Sunday, 28 January 2018

Has Big Data Lost its Mojo?

A number of surveys were published during 2017 which suggested that Big Data has lost the CxO mind share that it had.

The overall impression gained was that business leaders are putting their emphasis on Artificial Intelligence (in particular Machine Learning) and IoT, whilst CIOs and Technical Leaders are worrying about Security and Lean (Agile and DevOps). 

At the same time the consumer and gadget end of things are focusing on wearables, voice and VR/AR based devices (implying other types of AI are getting important). 

Somewhere in the mix, people are worrying about culture, product management and marketing, and organisations designed around empowered product teams.

There almost appears to be an assumption that big data has been cracked and apps are easy.

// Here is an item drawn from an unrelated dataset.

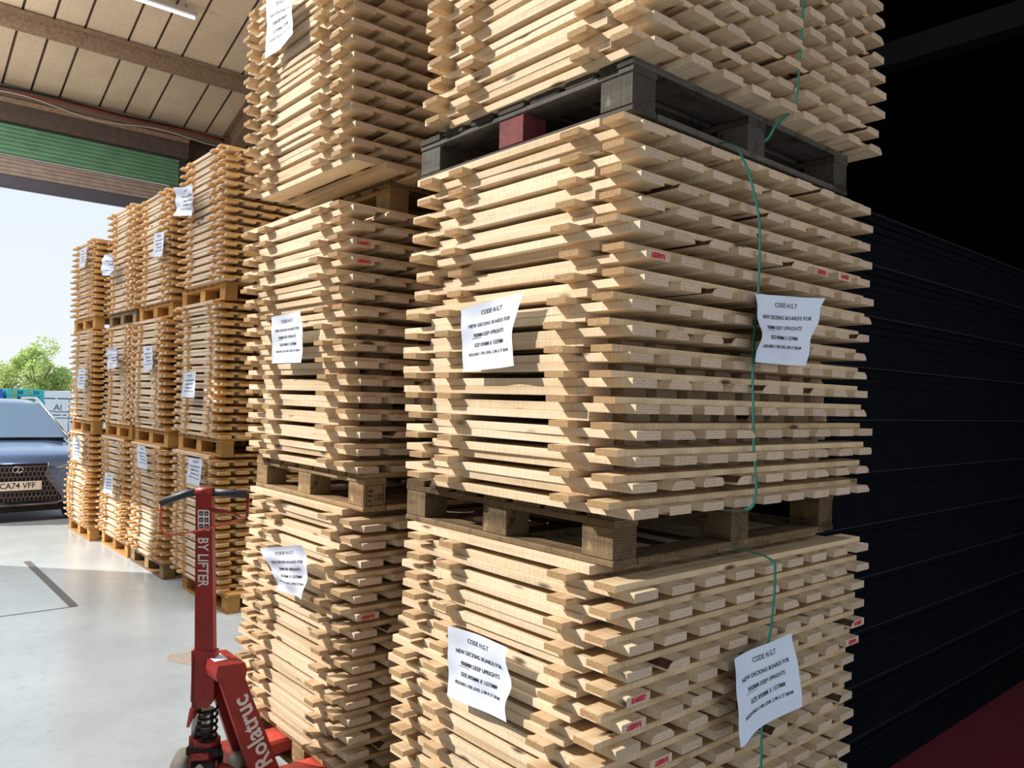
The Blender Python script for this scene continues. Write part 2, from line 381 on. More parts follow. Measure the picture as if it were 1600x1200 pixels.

Also, data governance is not really getting the attention that it should do and vendors are pushing APIs for integration.

This suggests not just a gap between business vision and technical capability to deliver, but also that the consumer led boom in exploitation is going places which don't necessarily fit well with classical business environments. Open plan offices are not the place where people should all be talking to their digital assistants.

The lessons I draw from this are than business management teams need to start thinking holistically about what is needed to deliver their new business (i.e. digitally augmented) strategies and models, but also about what the future workplace looks like. Is the office finally dying?

They also need to get real about data. It needs to be managed using lean data principles. Integration and security are vital to get right. IoT and other exploitation approaches are going to emphasise Big Data's importance further. So it's vitally important to develop data specialists who understand your business and are networked with the right people. A recent article in the Harvard Business Review suggests that most organisations have focused on technicalities and need to look at a more immersive approach and organisational issues too.